Speakers
Description
In a cultural moment characterised by heightened mediated marketability via a social media 'self', Para athletes are increasingly using platforms such as Instagram and TikTok to (self-)represent and promote their sporting identities and public image. In doing so, a number of Para athletes have engaged audiences in disability counter-narratives that actively resist dominant stereotypes around disability. This is particularly the case at the intersection of athleticism, gender, and sexuality where Para athletes are reclaiming and performing gendered and sexualised identities in new and diverse ways. Whilst there exists a burgeoning field of research on Paralympic media, to date there have been very few studies focusing on Para athletes’ online self-representation. In this presentation, we contribute to this area of inquiry through an intersectional visual media analysis of the top 30 most popular British Para athlete Instagram pages.
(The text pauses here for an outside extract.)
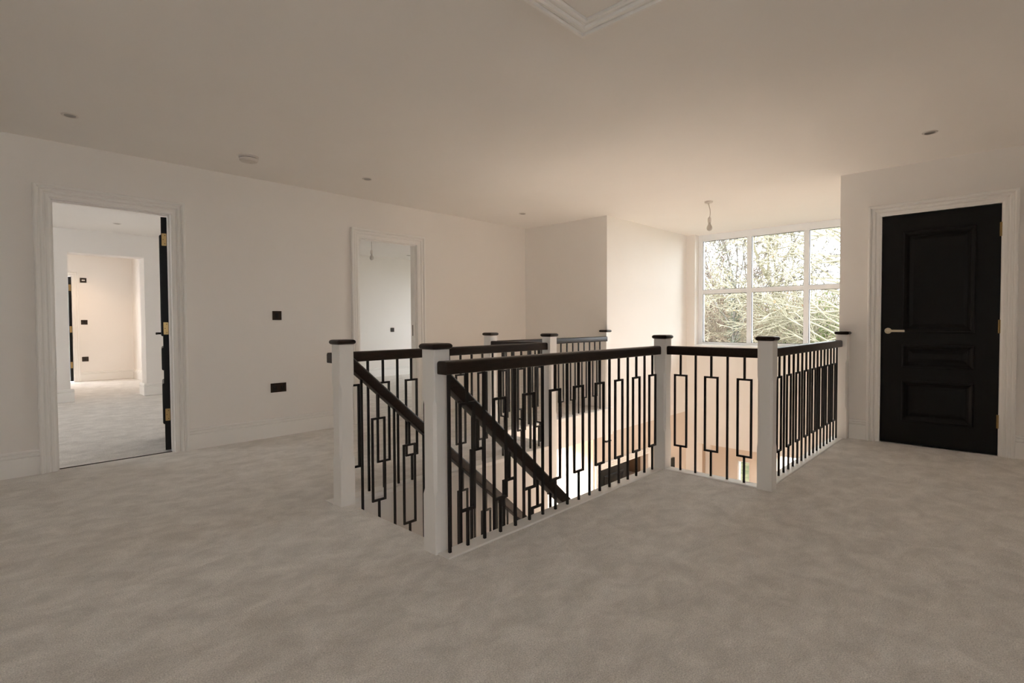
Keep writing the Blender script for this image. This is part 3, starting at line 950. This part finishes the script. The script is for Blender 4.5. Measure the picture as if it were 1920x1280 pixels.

We pay attention to the ways in which discourses of heteronormativity, gender and race intersect with disability in the promotion of athletes' online self through the lens of (feminist/queer) 'crip theory’ (Puar, 2017), microcelebrity studies (Marwick, 2015), and Banet-Weiser’s (2015) gendered ‘economies of visibility’. We interrogate the extent to which heteronormative scripts centred on racial privilege, heteronormativity, kinship normativity and consumption (‘branding’) capabilities operate to shape emerging discourses around Paralympic sport, mediated disability and new (online) disabled normativities. Importantly, we discuss what this means for the role Para athletes’ self-representation can and does play in shaping disability representation in relation to the subversive and emancipatory potential of such imagery on wider cultural disability discourses and representational politics.